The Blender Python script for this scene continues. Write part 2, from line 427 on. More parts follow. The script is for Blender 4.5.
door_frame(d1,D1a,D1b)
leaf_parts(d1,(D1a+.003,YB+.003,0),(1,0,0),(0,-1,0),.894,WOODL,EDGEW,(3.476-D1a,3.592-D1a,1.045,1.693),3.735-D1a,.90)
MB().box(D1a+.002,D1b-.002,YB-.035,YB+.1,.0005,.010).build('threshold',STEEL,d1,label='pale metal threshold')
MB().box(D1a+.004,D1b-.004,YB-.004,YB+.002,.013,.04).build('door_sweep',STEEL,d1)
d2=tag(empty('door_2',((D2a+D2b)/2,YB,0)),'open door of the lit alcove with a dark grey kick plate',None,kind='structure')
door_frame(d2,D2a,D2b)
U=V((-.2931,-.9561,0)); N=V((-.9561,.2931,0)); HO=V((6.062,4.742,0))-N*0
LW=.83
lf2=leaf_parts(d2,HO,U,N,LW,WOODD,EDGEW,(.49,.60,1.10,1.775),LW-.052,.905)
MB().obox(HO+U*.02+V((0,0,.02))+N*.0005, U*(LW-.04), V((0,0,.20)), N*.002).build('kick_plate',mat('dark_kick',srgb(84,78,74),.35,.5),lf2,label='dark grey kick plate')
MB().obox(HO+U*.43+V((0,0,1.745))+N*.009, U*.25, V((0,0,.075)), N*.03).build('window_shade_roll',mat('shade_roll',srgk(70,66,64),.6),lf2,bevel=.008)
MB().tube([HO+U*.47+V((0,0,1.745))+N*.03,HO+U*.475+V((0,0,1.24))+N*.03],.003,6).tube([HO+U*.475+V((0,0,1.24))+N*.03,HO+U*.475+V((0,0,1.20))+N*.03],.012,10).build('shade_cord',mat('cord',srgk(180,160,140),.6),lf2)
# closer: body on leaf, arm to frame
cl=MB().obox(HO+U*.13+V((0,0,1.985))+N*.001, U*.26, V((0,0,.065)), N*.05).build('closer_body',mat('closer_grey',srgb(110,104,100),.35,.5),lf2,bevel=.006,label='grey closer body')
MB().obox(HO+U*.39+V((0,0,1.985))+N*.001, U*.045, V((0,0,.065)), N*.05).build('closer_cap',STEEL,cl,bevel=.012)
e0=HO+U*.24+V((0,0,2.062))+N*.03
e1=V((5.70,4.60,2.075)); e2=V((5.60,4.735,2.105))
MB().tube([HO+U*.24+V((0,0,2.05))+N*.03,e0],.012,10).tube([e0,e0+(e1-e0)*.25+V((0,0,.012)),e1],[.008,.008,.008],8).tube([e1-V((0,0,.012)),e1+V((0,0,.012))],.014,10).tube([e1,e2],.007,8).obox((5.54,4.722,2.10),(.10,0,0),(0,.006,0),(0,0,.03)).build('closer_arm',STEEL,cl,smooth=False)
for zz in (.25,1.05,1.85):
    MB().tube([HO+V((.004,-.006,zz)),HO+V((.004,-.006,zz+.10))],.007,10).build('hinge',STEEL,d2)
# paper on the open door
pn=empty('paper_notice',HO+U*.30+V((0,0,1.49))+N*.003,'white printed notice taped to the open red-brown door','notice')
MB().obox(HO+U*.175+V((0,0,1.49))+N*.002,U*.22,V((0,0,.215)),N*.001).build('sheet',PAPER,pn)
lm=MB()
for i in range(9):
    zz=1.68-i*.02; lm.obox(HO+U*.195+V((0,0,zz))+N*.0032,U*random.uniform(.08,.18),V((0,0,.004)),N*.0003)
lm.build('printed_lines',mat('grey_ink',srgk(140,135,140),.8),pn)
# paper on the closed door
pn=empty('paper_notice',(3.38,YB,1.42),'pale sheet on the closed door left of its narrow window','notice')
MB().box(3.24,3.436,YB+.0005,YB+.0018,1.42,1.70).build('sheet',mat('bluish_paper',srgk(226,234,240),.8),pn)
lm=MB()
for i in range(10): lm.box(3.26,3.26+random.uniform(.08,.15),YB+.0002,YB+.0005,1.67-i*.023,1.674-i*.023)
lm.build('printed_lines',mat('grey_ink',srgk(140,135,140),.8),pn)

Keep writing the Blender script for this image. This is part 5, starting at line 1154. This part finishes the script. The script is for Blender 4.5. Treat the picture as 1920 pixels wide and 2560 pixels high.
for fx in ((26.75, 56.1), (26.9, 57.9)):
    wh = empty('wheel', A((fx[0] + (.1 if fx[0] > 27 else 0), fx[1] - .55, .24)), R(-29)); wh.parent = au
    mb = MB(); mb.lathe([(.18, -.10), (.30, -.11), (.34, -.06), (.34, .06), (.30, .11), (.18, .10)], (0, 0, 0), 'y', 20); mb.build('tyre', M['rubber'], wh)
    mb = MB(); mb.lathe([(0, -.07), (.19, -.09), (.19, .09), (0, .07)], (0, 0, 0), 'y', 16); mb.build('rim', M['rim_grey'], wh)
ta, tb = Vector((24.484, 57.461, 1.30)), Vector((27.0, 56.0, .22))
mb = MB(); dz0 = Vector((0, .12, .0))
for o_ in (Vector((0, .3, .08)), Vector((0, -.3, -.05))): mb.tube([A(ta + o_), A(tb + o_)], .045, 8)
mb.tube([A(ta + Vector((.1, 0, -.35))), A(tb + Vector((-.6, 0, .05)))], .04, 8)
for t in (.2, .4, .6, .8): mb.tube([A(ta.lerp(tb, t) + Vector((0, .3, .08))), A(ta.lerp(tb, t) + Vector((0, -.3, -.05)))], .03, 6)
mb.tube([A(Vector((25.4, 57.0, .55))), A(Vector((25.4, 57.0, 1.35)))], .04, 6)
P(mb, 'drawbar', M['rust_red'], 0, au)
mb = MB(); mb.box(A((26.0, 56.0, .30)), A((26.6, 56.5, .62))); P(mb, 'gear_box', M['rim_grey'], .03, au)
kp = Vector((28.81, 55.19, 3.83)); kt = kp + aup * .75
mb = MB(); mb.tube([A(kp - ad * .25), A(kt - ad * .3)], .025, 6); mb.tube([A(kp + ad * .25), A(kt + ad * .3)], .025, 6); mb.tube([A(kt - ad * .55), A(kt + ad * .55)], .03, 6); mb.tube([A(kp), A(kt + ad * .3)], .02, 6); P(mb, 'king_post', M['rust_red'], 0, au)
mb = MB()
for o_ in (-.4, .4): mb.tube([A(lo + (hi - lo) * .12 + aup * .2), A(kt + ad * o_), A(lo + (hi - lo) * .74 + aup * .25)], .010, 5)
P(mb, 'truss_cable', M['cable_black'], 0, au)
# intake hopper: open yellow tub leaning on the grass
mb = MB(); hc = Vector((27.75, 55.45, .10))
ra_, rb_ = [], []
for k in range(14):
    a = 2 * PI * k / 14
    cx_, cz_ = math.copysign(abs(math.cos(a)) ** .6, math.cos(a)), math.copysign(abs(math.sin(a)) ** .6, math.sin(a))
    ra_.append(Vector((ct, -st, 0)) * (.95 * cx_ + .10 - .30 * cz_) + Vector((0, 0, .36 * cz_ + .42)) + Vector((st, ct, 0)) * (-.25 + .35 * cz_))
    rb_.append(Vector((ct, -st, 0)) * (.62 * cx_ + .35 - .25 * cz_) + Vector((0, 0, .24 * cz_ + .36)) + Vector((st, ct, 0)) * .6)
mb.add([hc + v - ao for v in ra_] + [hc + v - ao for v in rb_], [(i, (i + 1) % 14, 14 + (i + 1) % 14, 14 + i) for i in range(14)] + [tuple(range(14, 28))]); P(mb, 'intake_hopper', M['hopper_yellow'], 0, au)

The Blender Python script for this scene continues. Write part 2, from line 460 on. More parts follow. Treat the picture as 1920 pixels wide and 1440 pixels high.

▶ Written problem:
Repeat each record exactly. Omit nothing.

▶ Full solution:
The Blender Python script for this scene continues. Write part 2, from line 427 on. More parts follow. The script is for Blender 4.5.
door_frame(d1,D1a,D1b)
leaf_parts(d1,(D1a+.003,YB+.003,0),(1,0,0),(0,-1,0),.894,WOODL,EDGEW,(3.476-D1a,3.592-D1a,1.045,1.693),3.735-D1a,.90)
MB().box(D1a+.002,D1b-.002,YB-.035,YB+.1,.0005,.010).build('threshold',STEEL,d1,label='pale metal threshold')
MB().box(D1a+.004,D1b-.004,YB-.004,YB+.002,.013,.04).build('door_sweep',STEEL,d1)
d2=tag(empty('door_2',((D2a+D2b)/2,YB,0)),'open door of the lit alcove with a dark grey kick plate',None,kind='structure')
door_frame(d2,D2a,D2b)
U=V((-.2931,-.9561,0)); N=V((-.9561,.2931,0)); HO=V((6.062,4.742,0))-N*0
LW=.83
lf2=leaf_parts(d2,HO,U,N,LW,WOODD,EDGEW,(.49,.60,1.10,1.775),LW-.052,.905)
MB().obox(HO+U*.02+V((0,0,.02))+N*.0005, U*(LW-.04), V((0,0,.20)), N*.002).build('kick_plate',mat('dark_kick',srgb(84,78,74),.35,.5),lf2,label='dark grey kick plate')
MB().obox(HO+U*.43+V((0,0,1.745))+N*.009, U*.25, V((0,0,.075)), N*.03).build('window_shade_roll',mat('shade_roll',srgk(70,66,64),.6),lf2,bevel=.008)
MB().tube([HO+U*.47+V((0,0,1.745))+N*.03,HO+U*.475+V((0,0,1.24))+N*.03],.003,6).tube([HO+U*.475+V((0,0,1.24))+N*.03,HO+U*.475+V((0,0,1.20))+N*.03],.012,10).build('shade_cord',mat('cord',srgk(180,160,140),.6),lf2)
# closer: body on leaf, arm to frame
cl=MB().obox(HO+U*.13+V((0,0,1.985))+N*.001, U*.26, V((0,0,.065)), N*.05).build('closer_body',mat('closer_grey',srgb(110,104,100),.35,.5),lf2,bevel=.006,label='grey closer body')
MB().obox(HO+U*.39+V((0,0,1.985))+N*.001, U*.045, V((0,0,.065)), N*.05).build('closer_cap',STEEL,cl,bevel=.012)
e0=HO+U*.24+V((0,0,2.062))+N*.03
e1=V((5.70,4.60,2.075)); e2=V((5.60,4.735,2.105))
MB().tube([HO+U*.24+V((0,0,2.05))+N*.03,e0],.012,10).tube([e0,e0+(e1-e0)*.25+V((0,0,.012)),e1],[.008,.008,.008],8).tube([e1-V((0,0,.012)),e1+V((0,0,.012))],.014,10).tube([e1,e2],.007,8).obox((5.54,4.722,2.10),(.10,0,0),(0,.006,0),(0,0,.03)).build('closer_arm',STEEL,cl,smooth=False)
for zz in (.25,1.05,1.85):
    MB().tube([HO+V((.004,-.006,zz)),HO+V((.004,-.006,zz+.10))],.007,10).build('hinge',STEEL,d2)
# paper on the open door
pn=empty('paper_notice',HO+U*.30+V((0,0,1.49))+N*.003,'white printed notice taped to the open red-brown door','notice')
MB().obox(HO+U*.175+V((0,0,1.49))+N*.002,U*.22,V((0,0,.215)),N*.001).build('sheet',PAPER,pn)
lm=MB()
for i in range(9):
    zz=1.68-i*.02; lm.obox(HO+U*.195+V((0,0,zz))+N*.0032,U*random.uniform(.08,.18),V((0,0,.004)),N*.0003)
lm.build('printed_lines',mat('grey_ink',srgk(140,135,140),.8),pn)
# paper on the closed door
pn=empty('paper_notice',(3.38,YB,1.42),'pale sheet on the closed door left of its narrow window','notice')
MB().box(3.24,3.436,YB+.0005,YB+.0018,1.42,1.70).build('sheet',mat('bluish_paper',srgk(226,234,240),.8),pn)
lm=MB()
for i in range(10): lm.box(3.26,3.26+random.uniform(.08,.15),YB+.0002,YB+.0005,1.67-i*.023,1.674-i*.023)
lm.build('printed_lines',mat('grey_ink',srgk(140,135,140),.8),pn)

Keep writing the Blender script for this image. This is part 5, starting at line 1154. This part finishes the script. The script is for Blender 4.5. Treat the picture as 1920 pixels wide and 2560 pixels high.
for fx in ((26.75, 56.1), (26.9, 57.9)):
    wh = empty('wheel', A((fx[0] + (.1 if fx[0] > 27 else 0), fx[1] - .55, .24)), R(-29)); wh.parent = au
    mb = MB(); mb.lathe([(.18, -.10), (.30, -.11), (.34, -.06), (.34, .06), (.30, .11), (.18, .10)], (0, 0, 0), 'y', 20); mb.build('tyre', M['rubber'], wh)
    mb = MB(); mb.lathe([(0, -.07), (.19, -.09), (.19, .09), (0, .07)], (0, 0, 0), 'y', 16); mb.build('rim', M['rim_grey'], wh)
ta, tb = Vector((24.484, 57.461, 1.30)), Vector((27.0, 56.0, .22))
mb = MB(); dz0 = Vector((0, .12, .0))
for o_ in (Vector((0, .3, .08)), Vector((0, -.3, -.05))): mb.tube([A(ta + o_), A(tb + o_)], .045, 8)
mb.tube([A(ta + Vector((.1, 0, -.35))), A(tb + Vector((-.6, 0, .05)))], .04, 8)
for t in (.2, .4, .6, .8): mb.tube([A(ta.lerp(tb, t) + Vector((0, .3, .08))), A(ta.lerp(tb, t) + Vector((0, -.3, -.05)))], .03, 6)
mb.tube([A(Vector((25.4, 57.0, .55))), A(Vector((25.4, 57.0, 1.35)))], .04, 6)
P(mb, 'drawbar', M['rust_red'], 0, au)
mb = MB(); mb.box(A((26.0, 56.0, .30)), A((26.6, 56.5, .62))); P(mb, 'gear_box', M['rim_grey'], .03, au)
kp = Vector((28.81, 55.19, 3.83)); kt = kp + aup * .75
mb = MB(); mb.tube([A(kp - ad * .25), A(kt - ad * .3)], .025, 6); mb.tube([A(kp + ad * .25), A(kt + ad * .3)], .025, 6); mb.tube([A(kt - ad * .55), A(kt + ad * .55)], .03, 6); mb.tube([A(kp), A(kt + ad * .3)], .02, 6); P(mb, 'king_post', M['rust_red'], 0, au)
mb = MB()
for o_ in (-.4, .4): mb.tube([A(lo + (hi - lo) * .12 + aup * .2), A(kt + ad * o_), A(lo + (hi - lo) * .74 + aup * .25)], .010, 5)
P(mb, 'truss_cable', M['cable_black'], 0, au)
# intake hopper: open yellow tub leaning on the grass
mb = MB(); hc = Vector((27.75, 55.45, .10))
ra_, rb_ = [], []
for k in range(14):
    a = 2 * PI * k / 14
    cx_, cz_ = math.copysign(abs(math.cos(a)) ** .6, math.cos(a)), math.copysign(abs(math.sin(a)) ** .6, math.sin(a))
    ra_.append(Vector((ct, -st, 0)) * (.95 * cx_ + .10 - .30 * cz_) + Vector((0, 0, .36 * cz_ + .42)) + Vector((st, ct, 0)) * (-.25 + .35 * cz_))
    rb_.append(Vector((ct, -st, 0)) * (.62 * cx_ + .35 - .25 * cz_) + Vector((0, 0, .24 * cz_ + .36)) + Vector((st, ct, 0)) * .6)
mb.add([hc + v - ao for v in ra_] + [hc + v - ao for v in rb_], [(i, (i + 1) % 14, 14 + (i + 1) % 14, 14 + i) for i in range(14)] + [tuple(range(14, 28))]); P(mb, 'intake_hopper', M['hopper_yellow'], 0, au)

The Blender Python script for this scene continues. Write part 2, from line 460 on. More parts follow. Treat the picture as 1920 pixels wide and 1440 pixels high.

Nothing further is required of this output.